Exercise task:
Copy each line of the material below that includes the string "scene".

BEGIN

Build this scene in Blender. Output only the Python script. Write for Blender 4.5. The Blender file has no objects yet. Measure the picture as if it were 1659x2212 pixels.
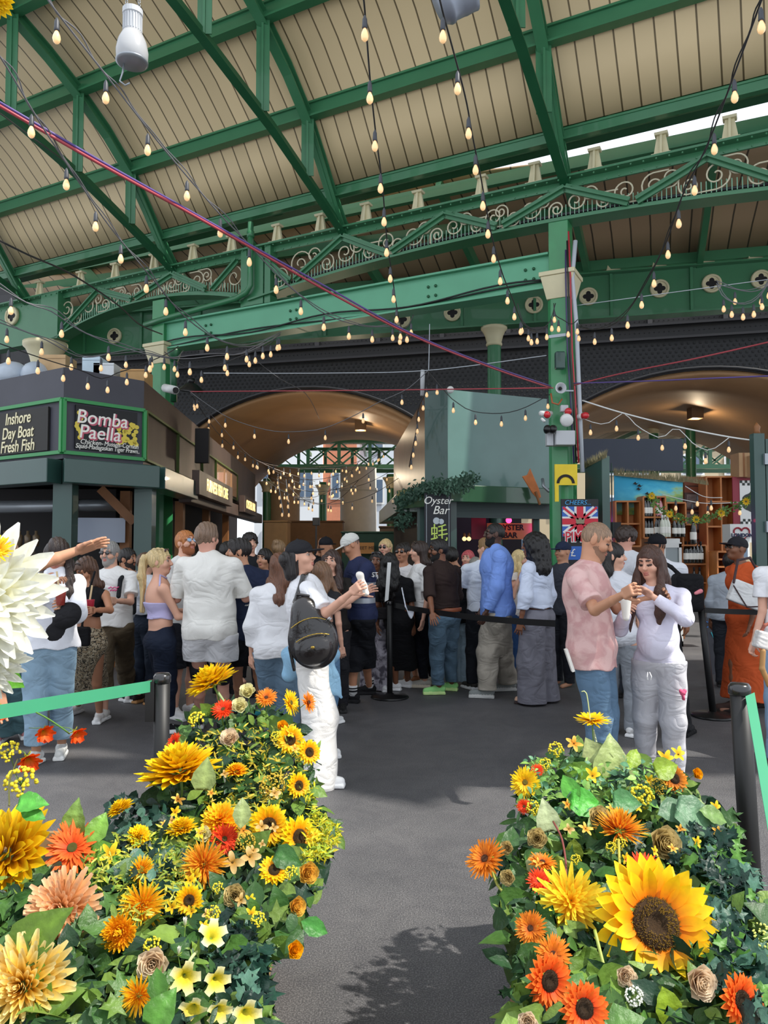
import bpy, math, random
import numpy as np
from mathutils import Vector, Matrix, Euler
random.seed(7)
S = bpy.context.scene
COL = S.collection
# ---------------------------------------------------------------- camera
F, CX, CY, HOR, CAMH = 1640.0, 829.5, 1106.0, 1180.0, 1.62
PITCH = math.atan((HOR - CY) / F)
cd = bpy.data.cameras.new('camera'); cam = bpy.data.objects.new('camera', cd); COL.objects.link(cam)
cam.location = (0, 0, CAMH); cam.rotation_euler = (math.pi/2 + PITCH, 0, 0)
cd.sensor_fit = 'VERTICAL'; cd.sensor_height = 36; cd.lens = F/2212*36; cd.clip_start = .05; cd.clip_end = 300
S.camera = cam
# ---------------------------------------------------------------- sky, sun, exposure
S.view_settings.view_transform = 'Standard'; S.view_settings.look = 'None'; S.view_settings.gamma = 1
S.view_settings.use_curve_mapping = False
EXPOSURE = 0.0
S.view_settings.exposure = EXPOSURE
wd = bpy.data.worlds.new('sky'); S.world = wd; wd.use_nodes = True
bg = wd.node_tree.nodes['Background']; bg.inputs[0].default_value = (.86, .92, 1, 1); bg.inputs[1].default_value = 1.5
sl = bpy.data.lights.new('sun', 'SUN'); sun = bpy.data.objects.new('sun', sl); COL.objects.link(sun)
sl.energy = 5.5; sl.angle = math.radians(.8); sl.color = (1, .95, .86)
SUN_AZ, SUN_EL = 112, 52      # azimuth of the sun measured from straight ahead towards the right
_sd = Vector((math.sin(math.radians(SUN_AZ))*math.cos(math.radians(SUN_EL)), math.cos(math.radians(SUN_AZ))*math.cos(math.radians(SUN_EL)), math.sin(math.radians(SUN_EL))))
sun.rotation_euler = _sd.to_track_quat('Z', 'Y').to_euler(); sun.location = (8, -3, 12)
# ---------------------------------------------------------------- helpers
def P(px, py, Y):
    xc, yc = (px-CX)/F, (CY-py)/F
    d = (xc, math.cos(PITCH)-yc*math.sin(PITCH), math.sin(PITCH)+yc*math.cos(PITCH))
    t = Y/d[1]
    return Vector((d[0]*t, Y, CAMH+d[2]*t))
def G(px, py, z=0):
    a = P(px, py, 1.0); t = (z-CAMH)/(a.z-CAMH)
    return Vector((a.x*t, t, z))
def px2m(n, Y): return n*Y/F
def lin(c):
    if isinstance(c, str):
        c = [int(c[i:i+2], 16)/255 for i in (0, 2, 4)]
    return tuple((x/12.92 if x <= .04045 else ((x+.055)/1.055)**2.4) for x in c)
MATS = {}
def mat(name, col, rough=.6, metal=0, var=0, vscale=6, bump=0, bscale=40, emit=0, trans=0, coat=0, spec=.5, attr=None):
    if name in MATS: return MATS[name]
    m = bpy.data.materials.new(name); m.use_nodes = True; nt = m.node_tree; N = nt.nodes; L = nt.links
    b = N['Principled BSDF']; c = lin(col)
    b.inputs['Base Color'].default_value = (*c, 1); b.inputs['Roughness'].default_value = rough
    b.inputs['Metallic'].default_value = metal; b.inputs['Specular IOR Level'].default_value = spec
    b.inputs['Coat Weight'].default_value = coat
    src = None
    if attr:
        a = N.new('ShaderNodeVertexColor'); a.layer_name = attr; src = a.outputs[0]
    if var or bump:
        tc = N.new('ShaderNodeTexCoord')
    if var:
        n = N.new('ShaderNodeTexNoise'); n.inputs['Scale'].default_value = vscale; n.inputs['Detail'].default_value = 5
        L.new(tc.outputs['Object'], n.inputs['Vector'])
        h = N.new('ShaderNodeHueSaturation')
        mr = N.new('ShaderNodeMapRange'); mr.inputs['From Min'].default_value = .25; mr.inputs['From Max'].default_value = .75
        mr.inputs['To Min'].default_value = 1-var; mr.inputs['To Max'].default_value = 1+var
        L.new(n.outputs['Fac'], mr.inputs['Value']); L.new(mr.outputs[0], h.inputs['Value'])
        if src: L.new(src, h.inputs['Color'])
        else: h.inputs['Color'].default_value = (*c, 1)
        src = h.outputs[0]
    if src: L.new(src, b.inputs['Base Color'])
    if bump:
        n2 = N.new('ShaderNodeTexNoise'); n2.inputs['Scale'].default_value = bscale; n2.inputs['Detail'].default_value = 4
        L.new(tc.outputs['Object'], n2.inputs['Vector'])
        bp = N.new('ShaderNodeBump'); bp.inputs['Strength'].default_value = bump; bp.inputs['Distance'].default_value = .01
        L.new(n2.outputs['Fac'], bp.inputs['Height']); L.new(bp.outputs[0], b.inputs['Normal'])
    if emit:
        b.inputs['Emission Color'].default_value = (*c, 1); b.inputs['Emission Strength'].default_value = emit
    if trans:
        t = N.new('ShaderNodeBsdfTranslucent'); mx = N.new('ShaderNodeMixShader'); mx.inputs[0].default_value = trans
        if src: L.new(src, t.inputs[0])
        else: t.inputs[0].default_value = (*c, 1)
        L.new(b.outputs[0], mx.inputs[1]); L.new(t.outputs[0], mx.inputs[2])
        L.new(mx.outputs[0], N['Material Output'].inputs[0])
    MATS[name] = m
    return m
def frame_from(d):
    d = Vector(d).normalized()
    a = Vector((0, 0, 1)) if abs(d.z) < .9 else Vector((1, 0, 0))
    x = a.cross(d).normalized(); y = d.cross(x)
    return x, y, d
ORG = {}
class MB:
    def __init__(s): s.v = []; s.f = []; s.mi = []; s.c = None
    def add(s, vs, fs, m=0):
        o = len(s.v); s.v += [tuple(p) for p in vs]
        s.f += [tuple(i+o for i in q) for q in fs]; s.mi += [m]*len(fs); return s
    def hexa(s, p, m=0):   # 8 points: bottom 4 ccw, top 4
        return s.add(p, [(3,2,1,0),(4,5,6,7),(0,1,5,4),(1,2,6,5),(2,3,7,6),(3,0,4,7)], m)
    def box(s, a, b, m=0):
        (x0,y0,z0),(x1,y1,z1) = a, b
        return s.hexa([(x0,y0,z0),(x1,y0,z0),(x1,y1,z0),(x0,y1,z0),(x0,y0,z1),(x1,y0,z1),(x1,y1,z1),(x0,y1,z1)], m)
    def bar(s, a, b, w, h, m=0, up=None):   # rectangular bar from a to b; w sideways, h along up
        a, b = Vector(a), Vector(b); d = (b-a).normalized()
        up = Vector(up) if up else (Vector((0,0,1)) if abs(d.z) < .95 else Vector((0,1,0)))
        x = d.cross(up).normalized(); y = x.cross(d).normalized()
        q = []
        for c in (a, b):
            for i, j in ((-1,-1),(1,-1),(1,1),(-1,1)): q.append(c + x*(i*w/2) + y*(j*h/2))
        return s.hexa(q, m)
    def tube(s, pts, r, n=8, m=0, cap=True, twist=0):
        pts = [Vector(p) for p in pts]; k = len(pts); rs = r if isinstance(r, (list, tuple)) else [r]*k
        vs = []; x = None
        for i, p in enumerate(pts):
            d = (pts[min(i+1,k-1)]-pts[max(i-1,0)]).normalized()
            if x is None: x = frame_from(d)[0]
            x = (x - d*x.dot(d)).normalized(); y = d.cross(x)
            for j in range(n):
                t = 2*math.pi*j/n; vs.append(p + (x*math.cos(t)+y*math.sin(t))*rs[i])
        fs = [(i*n+j, i*n+(j+1)%n, (i+1)*n+(j+1)%n, (i+1)*n+j) for i in range(k-1) for j in range(n)]
        if cap: fs += [tuple(range(n-1,-1,-1)), tuple(range((k-1)*n, k*n))]
        return s.add(vs, fs, m)
    def lathe(s, prof, c=(0,0,0), axis=(0,0,1), n=20, m=0):  # prof: (r, h)
        x, y, d = frame_from(axis); c = Vector(c); vs = []; k = len(prof)
        for r, h in prof:
            for j in range(n):
                t = 2*math.pi*j/n; vs.append(c + d*h + (x*math.cos(t)+y*math.sin(t))*max(r,1e-4))
        fs = [(i*n+j, i*n+(j+1)%n, (i+1)*n+(j+1)%n, (i+1)*n+j) for i in range(k-1) for j in range(n)]
        fs += [tuple(range(n-1,-1,-1)), tuple(range((k-1)*n, k*n))]
        return s.add(vs, fs, m)
    def sphere(s, c, r, n=12, m=0, sc=(1,1,1), k=8):
        c = Vector(c); vs = []
        for i in range(k+1):
            a = math.pi*i/k
            for j in range(n):
                t = 2*math.pi*j/n
                vs.append((c.x+sc[0]*r*max(math.sin(a),1e-3)*math.cos(t), c.y+sc[1]*r*max(math.sin(a),1e-3)*math.sin(t), c.z-sc[2]*r*math.cos(a)))
        fs = [(i*n+j, i*n+(j+1)%n, (i+1)*n+(j+1)%n, (i+1)*n+j) for i in range(k) for j in range(n)]
        return s.add(vs, fs, m)
    def plate(s, quad, t, m=0):  # quad of 4 points given thickness t along -normal
        q = [Vector(p) for p in quad]; n = (q[1]-q[0]).cross(q[3]-q[0]).normalized()
        return s.hexa([p-n*t for p in q]+q, m)
    def poly(s, pts2, o, ax, ay, t, m=0):  # extruded polygon outline in plane (o, ax, ay), thickness along ax x ay
        o, ax, ay = Vector(o), Vector(ax), Vector(ay); n = ax.cross(ay).normalized()
        a = [o+ax*x+ay*y for x, y in pts2]; b = [p+n*t for p in a]; k = len(a)
        fs = [tuple(range(k-1,-1,-1)), tuple(range(k,2*k))] + [(i,(i+1)%k,k+(i+1)%k,k+i) for i in range(k)]
        return s.add(a+b, fs, m)
    def build(s, name, mats, parent=None, smooth=False, cols=None, bevel=0):
        me = bpy.data.meshes.new(name)
        mats = mats if isinstance(mats, (list, tuple)) else [mats]
        o = bpy.data.objects.new(name, me); COL.objects.link(o)
        off = Vector((0,0,0))
        if parent is not None: off = ORG.get(parent.name, Vector((0,0,0)))
        me.from_pydata([(x-off.x, y-off.y, z-off.z) for x,y,z in s.v], [], s.f)
        for m in mats: me.materials.append(m)
        if len(mats) > 1: me.polygons.foreach_set('material_index', s.mi)
        if smooth: me.polygons.foreach_set('use_smooth', [True]*len(me.polygons))
        if cols is not None:
            ca = me.color_attributes.new('Col', 'FLOAT_COLOR', 'POINT')
            ca.data.foreach_set('color', np.asarray(cols, np.float32).ravel())
        if parent is not None: o.parent = parent; ORG[o.name] = off
        if bevel:
            bv = o.modifiers.new('bevel', 'BEVEL'); bv.width = bevel; bv.segments = 2; bv.limit_method = 'ANGLE'
        return o
def tag(o, label, cat, group=None):
    o['label'] = label; o['category'] = cat
    if group: o['group'] = group
    return o
def thing(name, label, cat, loc=(0,0,0), group=None):
    o = bpy.data.objects.new(name, None); COL.objects.link(o); o.location = loc; o.empty_display_size = .1
    ORG[o.name] = Vector(loc)
    return tag(o, label, cat, group)
def struct(o): o['kind'] = 'structure'; return o
def dup(o, parent=None, **kw):
    c = o.copy(); COL.objects.link(c)
    if parent is not None: c.parent = parent
    for k, v in kw.items(): setattr(c, k, v)
    for ch in o.children: dup(ch, c)
    return c
def text(s_, name, m, parent, center, right, up, size, extrude=.003, shear=0, align='CENTER', offset=0, sx=1.0):
    cu = bpy.data.curves.new(name, 'FONT'); cu.body = s_; cu.size = size; cu.extrude = extrude
    cu.align_x = align; cu.align_y = 'CENTER'; cu.shear = shear; cu.offset = offset
    to = bpy.data.objects.new(name, cu); COL.objects.link(to)
    bpy.context.view_layer.update()
    me = bpy.data.meshes.new_from_object(to.evaluated_get(bpy.context.evaluated_depsgraph_get()))
    bpy.data.objects.remove(to)
    o = bpy.data.objects.new(name, me); COL.objects.link(o); me.materials.clear(); me.materials.append(m)
    right = Vector(right).normalized(); up = Vector(up).normalized(); n = right.cross(up).normalized()
    M = Matrix((( right.x, up.x, n.x, 0), (right.y, up.y, n.y, 0), (right.z, up.z, n.z, 0), (0,0,0,1)))
    me.transform(M @ Matrix.Diagonal((sx, 1, 1, 1)))
    off = ORG.get(parent.name, Vector((0,0,0)))
    me.transform(Matrix.Translation(Vector(center)-off))
    o.parent = parent; ORG[o.name] = off
    return o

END

Correct result:
Build this scene in Blender. Output only the Python script. Write for Blender 4.5. The Blender file has no objects yet. Measure the picture as if it were 1659x2212 pixels.
S = bpy.context.scene